■ **Description of the task**: Write out the listing below without alteration, omitting its pictures.

■ **Data provided**:
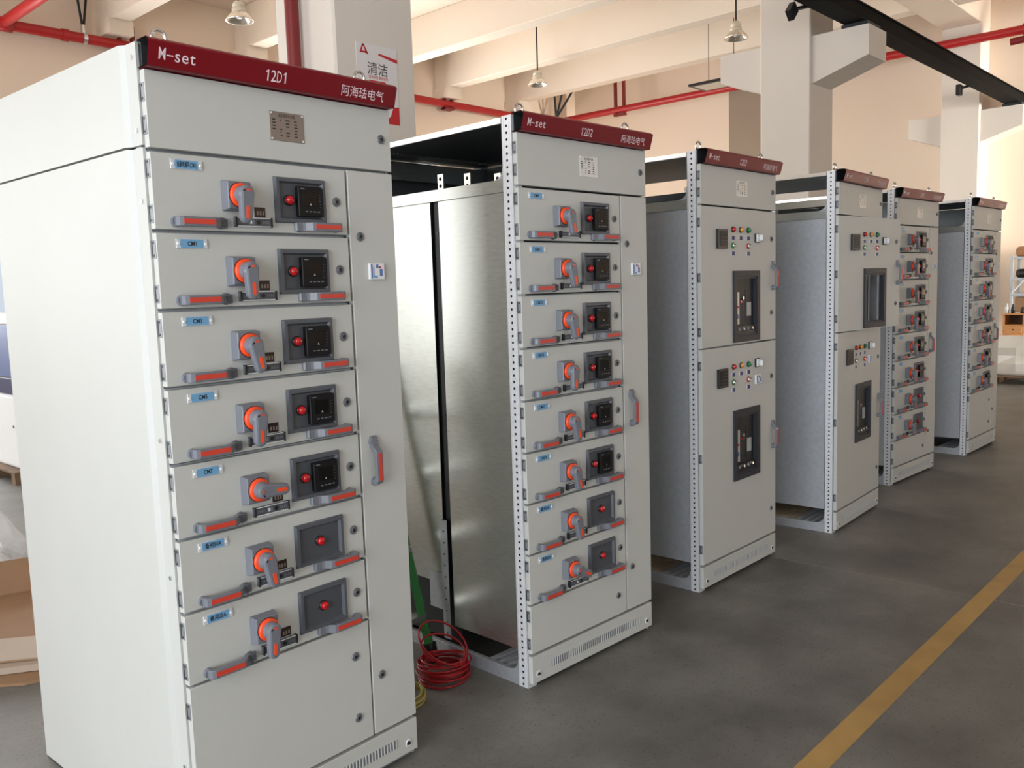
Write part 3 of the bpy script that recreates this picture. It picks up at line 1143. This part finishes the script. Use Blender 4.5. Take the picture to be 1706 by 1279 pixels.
c2 = cabinet((2.4169, 2.2180), -1.65, 'second cabinet from the camera, open side with shiny steel plates, header reading 12D2')
skeleton(c2, side_split=(.432, .486, .60, 1.0, .316))
drawer_cabinet(c2, '12D2', 8, ['CM9', 'CM11', 'CM13', 'CM15', 'CM17', 'CM19', '备用50A', '备用25A'], [1, 1, 1, 4, 1, 1, 1, 3], NP_B, 6)
for (y, z1) in ((.26, 2.03), (.44, 2.05), (.61, 2.065)):
    b = MB()
    b.box(.18, .186, y - .018, y + .018, 1.6, z1, TIN)
    for z in (z1 - .02, z1 - .05):
        b.cyl((.1785, y, z), (.1875, y, z), .008, VOID, seg=10)
    b.build('busbar', c2)
b = MB()
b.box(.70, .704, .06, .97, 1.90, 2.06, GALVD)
for k in range(40):
    b.box(.698, .7005, .10 + k * .021, .108 + k * .021, 1.91, 2.0, DARKM)
b.build('louvre_plate', c2)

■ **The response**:
Write part 3 of the bpy script that recreates this picture. It picks up at line 1143. This part finishes the script. Use Blender 4.5. Take the picture to be 1706 by 1279 pixels.
c2 = cabinet((2.4169, 2.2180), -1.65, 'second cabinet from the camera, open side with shiny steel plates, header reading 12D2')
skeleton(c2, side_split=(.432, .486, .60, 1.0, .316))
drawer_cabinet(c2, '12D2', 8, ['CM9', 'CM11', 'CM13', 'CM15', 'CM17', 'CM19', '备用50A', '备用25A'], [1, 1, 1, 4, 1, 1, 1, 3], NP_B, 6)
for (y, z1) in ((.26, 2.03), (.44, 2.05), (.61, 2.065)):
    b = MB()
    b.box(.18, .186, y - .018, y + .018, 1.6, z1, TIN)
    for z in (z1 - .02, z1 - .05):
        b.cyl((.1785, y, z), (.1875, y, z), .008, VOID, seg=10)
    b.build('busbar', c2)
b = MB()
b.box(.70, .704, .06, .97, 1.90, 2.06, GALVD)
for k in range(40):
    b.box(.698, .7005, .10 + k * .021, .108 + k * .021, 1.91, 2.0, DARKM)
b.build('louvre_plate', c2)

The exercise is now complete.